## start DATA PROVIDED

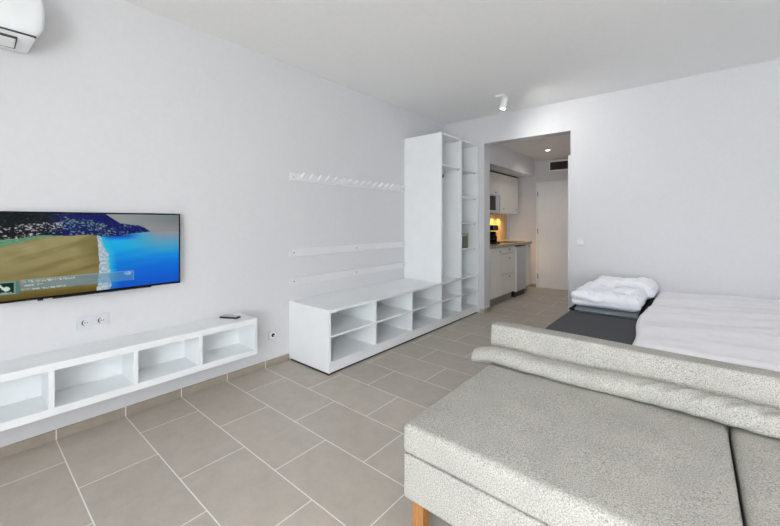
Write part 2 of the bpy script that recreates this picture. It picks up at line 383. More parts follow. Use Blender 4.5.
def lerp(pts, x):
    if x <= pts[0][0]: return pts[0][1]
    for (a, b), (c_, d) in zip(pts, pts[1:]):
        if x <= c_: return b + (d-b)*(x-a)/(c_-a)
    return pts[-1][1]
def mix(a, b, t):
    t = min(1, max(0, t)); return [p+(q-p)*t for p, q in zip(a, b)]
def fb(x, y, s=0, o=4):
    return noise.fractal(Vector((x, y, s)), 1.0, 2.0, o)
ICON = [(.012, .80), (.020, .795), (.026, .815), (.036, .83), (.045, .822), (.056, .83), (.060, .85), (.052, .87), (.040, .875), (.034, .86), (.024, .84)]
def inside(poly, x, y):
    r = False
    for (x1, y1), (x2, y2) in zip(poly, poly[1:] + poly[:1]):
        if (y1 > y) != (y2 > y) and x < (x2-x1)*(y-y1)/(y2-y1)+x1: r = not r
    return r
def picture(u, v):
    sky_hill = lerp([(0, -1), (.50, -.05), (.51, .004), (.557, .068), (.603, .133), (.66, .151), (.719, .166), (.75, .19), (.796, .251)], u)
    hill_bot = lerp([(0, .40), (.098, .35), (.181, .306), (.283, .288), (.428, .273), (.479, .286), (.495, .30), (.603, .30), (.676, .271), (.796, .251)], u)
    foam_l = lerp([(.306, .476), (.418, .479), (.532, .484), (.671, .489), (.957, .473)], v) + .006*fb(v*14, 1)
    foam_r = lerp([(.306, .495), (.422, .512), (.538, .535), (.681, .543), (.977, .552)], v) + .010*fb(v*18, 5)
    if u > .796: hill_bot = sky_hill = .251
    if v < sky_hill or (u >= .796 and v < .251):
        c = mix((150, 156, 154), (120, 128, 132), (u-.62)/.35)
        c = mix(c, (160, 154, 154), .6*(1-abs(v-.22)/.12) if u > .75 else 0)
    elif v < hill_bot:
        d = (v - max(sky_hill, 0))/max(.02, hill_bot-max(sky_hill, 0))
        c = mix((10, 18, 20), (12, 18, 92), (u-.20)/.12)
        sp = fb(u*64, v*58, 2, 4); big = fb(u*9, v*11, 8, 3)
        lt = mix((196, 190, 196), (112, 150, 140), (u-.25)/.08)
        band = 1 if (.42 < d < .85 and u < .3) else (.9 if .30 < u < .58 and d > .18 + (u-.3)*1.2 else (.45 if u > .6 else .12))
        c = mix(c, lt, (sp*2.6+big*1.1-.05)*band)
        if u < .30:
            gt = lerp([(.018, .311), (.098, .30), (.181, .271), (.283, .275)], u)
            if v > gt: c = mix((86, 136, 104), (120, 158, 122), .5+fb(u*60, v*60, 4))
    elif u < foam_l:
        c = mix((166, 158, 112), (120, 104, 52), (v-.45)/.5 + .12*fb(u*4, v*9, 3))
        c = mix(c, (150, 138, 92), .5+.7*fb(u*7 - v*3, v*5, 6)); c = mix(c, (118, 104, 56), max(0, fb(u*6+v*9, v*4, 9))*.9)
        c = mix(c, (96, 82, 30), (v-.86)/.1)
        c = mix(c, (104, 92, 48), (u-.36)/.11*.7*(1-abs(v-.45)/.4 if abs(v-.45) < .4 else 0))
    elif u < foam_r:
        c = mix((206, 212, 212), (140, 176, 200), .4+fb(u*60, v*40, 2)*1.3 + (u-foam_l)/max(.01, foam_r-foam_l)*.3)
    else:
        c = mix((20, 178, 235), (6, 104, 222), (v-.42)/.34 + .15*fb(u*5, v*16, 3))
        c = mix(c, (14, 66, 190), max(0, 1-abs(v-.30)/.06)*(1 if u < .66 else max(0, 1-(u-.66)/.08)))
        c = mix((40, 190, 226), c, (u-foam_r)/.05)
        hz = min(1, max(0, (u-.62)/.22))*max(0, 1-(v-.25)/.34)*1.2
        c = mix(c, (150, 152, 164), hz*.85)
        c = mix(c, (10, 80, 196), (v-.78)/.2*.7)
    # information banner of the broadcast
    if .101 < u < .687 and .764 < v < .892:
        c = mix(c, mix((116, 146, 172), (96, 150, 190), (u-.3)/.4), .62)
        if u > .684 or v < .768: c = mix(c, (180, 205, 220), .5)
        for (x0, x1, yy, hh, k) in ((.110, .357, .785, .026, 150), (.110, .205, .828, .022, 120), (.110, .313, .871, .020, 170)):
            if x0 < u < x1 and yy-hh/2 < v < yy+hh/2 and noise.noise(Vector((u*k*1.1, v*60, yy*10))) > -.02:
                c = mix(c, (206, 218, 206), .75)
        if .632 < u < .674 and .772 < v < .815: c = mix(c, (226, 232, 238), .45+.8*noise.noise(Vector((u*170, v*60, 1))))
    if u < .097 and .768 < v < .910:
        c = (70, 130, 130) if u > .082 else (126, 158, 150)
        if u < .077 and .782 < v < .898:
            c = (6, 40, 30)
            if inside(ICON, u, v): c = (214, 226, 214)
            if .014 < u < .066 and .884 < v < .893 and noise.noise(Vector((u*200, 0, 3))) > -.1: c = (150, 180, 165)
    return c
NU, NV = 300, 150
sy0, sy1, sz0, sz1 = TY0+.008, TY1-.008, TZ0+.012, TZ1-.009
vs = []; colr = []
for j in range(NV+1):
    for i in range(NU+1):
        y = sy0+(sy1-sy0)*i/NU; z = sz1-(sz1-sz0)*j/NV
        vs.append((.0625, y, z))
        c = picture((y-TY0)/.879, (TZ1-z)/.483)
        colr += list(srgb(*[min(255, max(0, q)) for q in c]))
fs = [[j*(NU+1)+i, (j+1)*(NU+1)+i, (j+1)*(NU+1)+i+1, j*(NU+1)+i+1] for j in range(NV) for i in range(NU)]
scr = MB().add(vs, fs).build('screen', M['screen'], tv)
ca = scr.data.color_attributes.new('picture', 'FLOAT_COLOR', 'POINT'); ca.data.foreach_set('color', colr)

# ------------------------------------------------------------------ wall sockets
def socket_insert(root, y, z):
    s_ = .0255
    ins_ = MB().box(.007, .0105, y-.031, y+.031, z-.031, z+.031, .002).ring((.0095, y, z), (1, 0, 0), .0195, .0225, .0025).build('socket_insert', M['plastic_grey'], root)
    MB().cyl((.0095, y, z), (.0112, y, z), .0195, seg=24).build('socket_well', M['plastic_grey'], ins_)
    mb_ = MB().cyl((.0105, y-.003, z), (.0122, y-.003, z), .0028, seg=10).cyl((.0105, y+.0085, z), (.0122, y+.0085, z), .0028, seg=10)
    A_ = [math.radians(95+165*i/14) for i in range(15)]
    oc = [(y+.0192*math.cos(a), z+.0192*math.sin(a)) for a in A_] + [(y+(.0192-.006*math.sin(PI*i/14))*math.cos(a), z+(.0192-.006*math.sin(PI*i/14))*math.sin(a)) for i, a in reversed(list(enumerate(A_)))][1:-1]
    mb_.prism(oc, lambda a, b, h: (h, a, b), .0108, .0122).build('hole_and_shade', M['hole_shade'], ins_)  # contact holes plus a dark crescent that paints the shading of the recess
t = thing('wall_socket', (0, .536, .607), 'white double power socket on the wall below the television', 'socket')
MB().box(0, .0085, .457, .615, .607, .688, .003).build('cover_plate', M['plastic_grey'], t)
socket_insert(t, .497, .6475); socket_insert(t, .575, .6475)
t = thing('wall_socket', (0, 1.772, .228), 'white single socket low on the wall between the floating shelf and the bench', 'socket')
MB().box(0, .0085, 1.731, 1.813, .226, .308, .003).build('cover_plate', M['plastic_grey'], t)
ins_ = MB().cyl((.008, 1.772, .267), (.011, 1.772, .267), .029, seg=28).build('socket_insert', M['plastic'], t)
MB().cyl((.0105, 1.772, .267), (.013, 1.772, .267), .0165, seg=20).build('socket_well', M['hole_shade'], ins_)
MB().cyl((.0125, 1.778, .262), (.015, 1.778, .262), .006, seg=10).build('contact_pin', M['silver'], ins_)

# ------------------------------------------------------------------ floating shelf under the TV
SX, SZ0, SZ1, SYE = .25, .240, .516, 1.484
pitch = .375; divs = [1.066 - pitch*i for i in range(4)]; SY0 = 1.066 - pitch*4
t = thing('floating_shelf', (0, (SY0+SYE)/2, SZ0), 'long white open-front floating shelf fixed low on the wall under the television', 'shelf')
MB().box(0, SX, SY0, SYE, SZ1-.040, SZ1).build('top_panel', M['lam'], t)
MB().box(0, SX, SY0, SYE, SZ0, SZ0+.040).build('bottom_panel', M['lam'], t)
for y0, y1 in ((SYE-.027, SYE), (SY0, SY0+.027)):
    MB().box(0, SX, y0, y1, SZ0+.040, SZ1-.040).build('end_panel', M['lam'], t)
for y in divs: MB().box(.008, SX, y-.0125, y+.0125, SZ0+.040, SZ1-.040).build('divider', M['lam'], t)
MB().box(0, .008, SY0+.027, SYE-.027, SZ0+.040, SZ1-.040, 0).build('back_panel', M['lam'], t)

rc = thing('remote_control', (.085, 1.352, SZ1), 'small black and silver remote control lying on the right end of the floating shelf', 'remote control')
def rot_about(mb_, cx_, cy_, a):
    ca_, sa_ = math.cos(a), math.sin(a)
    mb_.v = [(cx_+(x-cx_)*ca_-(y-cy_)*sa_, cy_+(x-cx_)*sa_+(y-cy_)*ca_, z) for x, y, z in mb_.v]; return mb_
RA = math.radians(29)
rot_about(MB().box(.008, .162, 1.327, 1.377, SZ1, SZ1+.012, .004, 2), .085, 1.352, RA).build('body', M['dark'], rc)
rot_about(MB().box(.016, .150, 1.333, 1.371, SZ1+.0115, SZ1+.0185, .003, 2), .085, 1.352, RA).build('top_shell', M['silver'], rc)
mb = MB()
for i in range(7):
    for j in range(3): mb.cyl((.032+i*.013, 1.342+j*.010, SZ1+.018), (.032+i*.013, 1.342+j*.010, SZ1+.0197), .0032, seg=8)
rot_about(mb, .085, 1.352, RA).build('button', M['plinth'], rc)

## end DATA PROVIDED

# WHAT THE TASK ASKS:
Reproduce each line of the material containing the word "picture".

# FINAL RESULT:
Write part 2 of the bpy script that recreates this picture. It picks up at line 383. More parts follow. Use Blender 4.5.
def picture(u, v):
        c = picture((y-TY0)/.879, (TZ1-z)/.483)
ca = scr.data.color_attributes.new('picture', 'FLOAT_COLOR', 'POINT'); ca.data.foreach_set('color', colr)